● **Aim**: Your task is to retype the lines from the opening of the material through the line that includes "C = S.collection". Do not copy the pictures.

● **Given information**:
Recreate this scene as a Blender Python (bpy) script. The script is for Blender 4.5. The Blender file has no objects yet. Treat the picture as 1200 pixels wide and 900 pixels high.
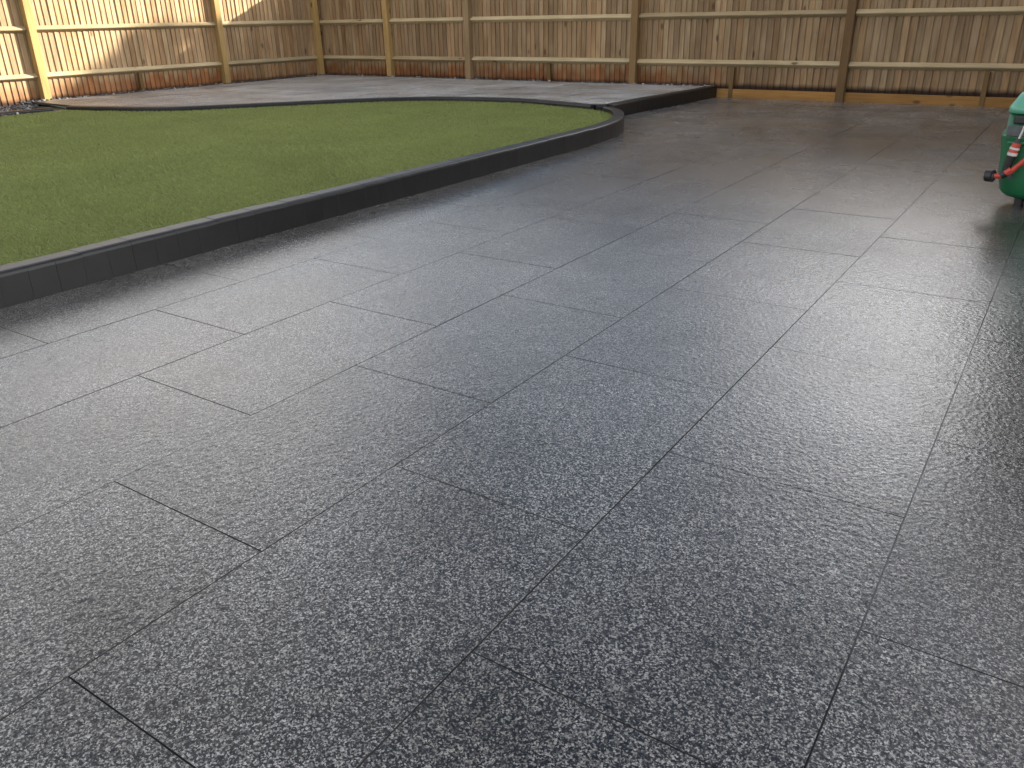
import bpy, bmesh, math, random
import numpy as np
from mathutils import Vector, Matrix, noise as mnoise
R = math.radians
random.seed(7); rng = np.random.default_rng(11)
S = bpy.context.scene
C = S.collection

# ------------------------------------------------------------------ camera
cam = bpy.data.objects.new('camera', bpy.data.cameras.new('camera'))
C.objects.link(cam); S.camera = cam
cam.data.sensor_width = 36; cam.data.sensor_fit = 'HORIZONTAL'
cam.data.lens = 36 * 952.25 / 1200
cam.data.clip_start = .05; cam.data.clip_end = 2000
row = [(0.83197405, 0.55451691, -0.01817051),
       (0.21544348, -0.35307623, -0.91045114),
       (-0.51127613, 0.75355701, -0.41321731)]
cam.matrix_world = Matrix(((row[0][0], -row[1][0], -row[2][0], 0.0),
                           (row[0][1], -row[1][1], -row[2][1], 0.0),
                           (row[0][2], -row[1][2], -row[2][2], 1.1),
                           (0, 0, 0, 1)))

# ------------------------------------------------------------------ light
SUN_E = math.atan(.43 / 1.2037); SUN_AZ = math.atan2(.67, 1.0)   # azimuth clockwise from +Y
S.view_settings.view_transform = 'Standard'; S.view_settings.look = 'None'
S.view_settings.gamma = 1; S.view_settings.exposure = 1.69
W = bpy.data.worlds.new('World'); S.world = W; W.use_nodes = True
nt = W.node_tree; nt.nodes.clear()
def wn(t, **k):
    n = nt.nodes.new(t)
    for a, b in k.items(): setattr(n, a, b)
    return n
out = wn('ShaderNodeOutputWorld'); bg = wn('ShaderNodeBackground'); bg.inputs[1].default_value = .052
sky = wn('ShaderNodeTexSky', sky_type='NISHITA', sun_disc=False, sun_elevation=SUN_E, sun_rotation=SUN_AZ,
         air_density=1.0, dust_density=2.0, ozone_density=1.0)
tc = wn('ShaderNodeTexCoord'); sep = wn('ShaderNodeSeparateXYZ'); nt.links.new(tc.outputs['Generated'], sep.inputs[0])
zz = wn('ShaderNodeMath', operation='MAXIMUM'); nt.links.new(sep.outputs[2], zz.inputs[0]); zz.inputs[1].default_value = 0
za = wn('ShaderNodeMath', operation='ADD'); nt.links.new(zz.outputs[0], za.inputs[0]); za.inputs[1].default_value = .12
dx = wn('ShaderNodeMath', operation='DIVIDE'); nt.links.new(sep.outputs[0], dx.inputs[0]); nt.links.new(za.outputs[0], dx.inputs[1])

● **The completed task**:
Recreate this scene as a Blender Python (bpy) script. The script is for Blender 4.5. The Blender file has no objects yet. Treat the picture as 1200 pixels wide and 900 pixels high.
import bpy, bmesh, math, random
import numpy as np
from mathutils import Vector, Matrix, noise as mnoise
R = math.radians
random.seed(7); rng = np.random.default_rng(11)
S = bpy.context.scene
C = S.collection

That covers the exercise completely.